I guess on a daily basis I would go with Set approach for simplicity. I just wanted to add that in a interview I would probably try to come up with an O(n) solution, so something like:

function removeDuplicates(arr){
    let map = {};

    return arr.reduce((acc, curr) => {
        if(!map[curr]){
            map[curr] = true;
            return [...acc, curr];
        } else {
            return acc;
        }
    }, []);
}

Oliver Anteros • Dec 8 '19 • Edited

const removeDouplicate = (arr) => 
    Object.keys(
        arr.reduce((res, val) => ({
            ...res, 
            [val]: true
        }, {})
    );

Regarding comments about returning a string array independent of the input data:

const removeDouplicate = (arr) => 
    Object.entries(
        arr.reduce((res, val) => ({
            ...res, 
            [val]: val
        }, {})
    ).map(([_, val]) => val);

Regarding comments about creating N number of objects:

const removeDouplicate = (arr) => 
    Object.entries(
        arr.reduce((res, val) => (
            res[val] = val,
            res
        ), {})
    ).map(([_, val]) => val);

This will work for all arrays as long as they only contain primitive values. Seeing as res[{ foo: 42 }] will access the index res['[object Object]'] no matter the object.

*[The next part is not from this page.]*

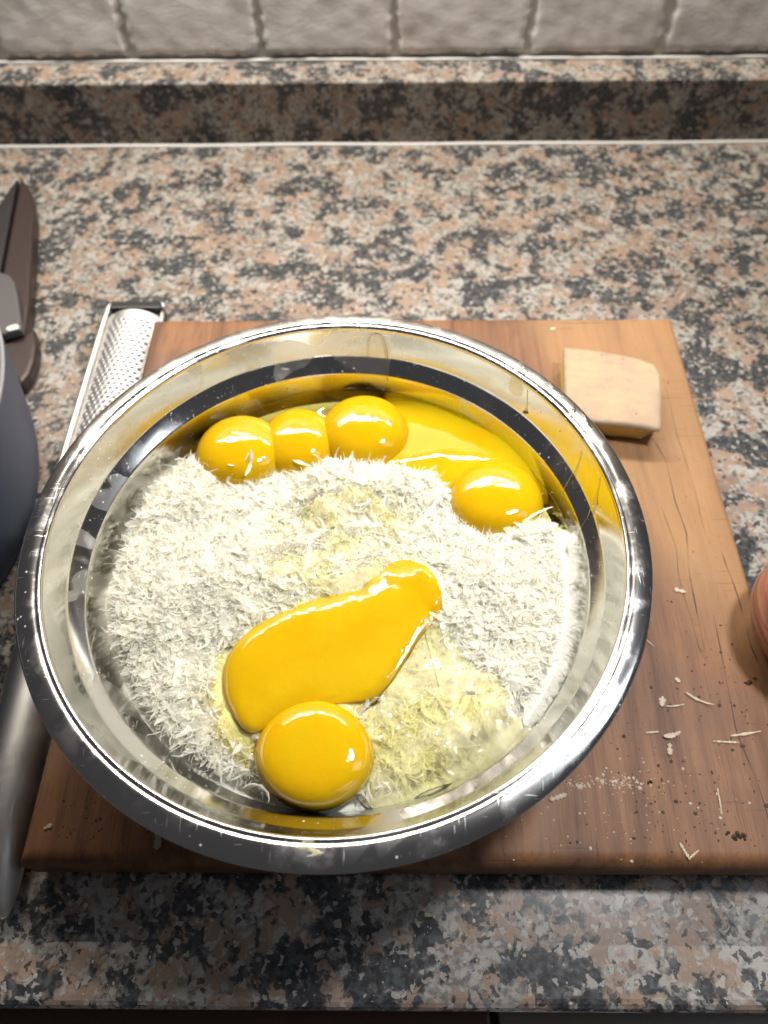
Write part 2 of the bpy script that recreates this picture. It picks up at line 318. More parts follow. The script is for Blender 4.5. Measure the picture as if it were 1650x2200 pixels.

Charles Assunção • Dec 9 '19

Yeah, fthis works but you are "mutating" the data itself

Mahendra • Dec 9 '19 • Edited

One more solution..

let obj = {}
let tempArray = []
for(let i=0;i<arr.length;i++){
if(!obj.values.includes(arr(i)){
tempArray.push(arr[i])
}else {
obj[arr[i]] = arr[i]
}
}
console.log(tempArray)

Jilles van Gurp • Dec 9 '19

It starts with realizing that arrays are blocks of memory and that technically you are creating a new array with some of the old values as you can't update the size of an array after you create one.

So, you are copying data to a new array instead of modifying an existing one. There's no way around having to iterate over your data at least once. However, the difference is in the price of your contains operation. I suspect/hope that the set might do some optimal things here (like using a hash function). Of course then having to use the spread operation might mean you are copying twice; which is of course not ideal. Your other two options probably have O(n) complexity for the contains check.

So if you do this a lot, use a Set as your primary data structure instead of converting to and from arrays because that isn't free.

Andy • Dec 8 '19

Before reading your article, I asked myself how I'd do it, and intuitively I came up with the Set solution. So I couldn't agree more with you on the solution you have chosen

Svein Petter Gjøby • Dec 8 '19

Great that you came to the same solution!

Charles Assunção • Dec 9 '19

Not really, I am keeping the same entry as the original array and not converting it to a string, what can be even trickier if your elements is an object or another thing. Returning an array of strings you are not preserving the data.

Manoj Kumar • Dec 9 '19

If you're lazy like me :D and already using Lodash in your project, you can do the following:

const array = [1, 1, 1, 3, 3, 2, 2];
_.uniq(array);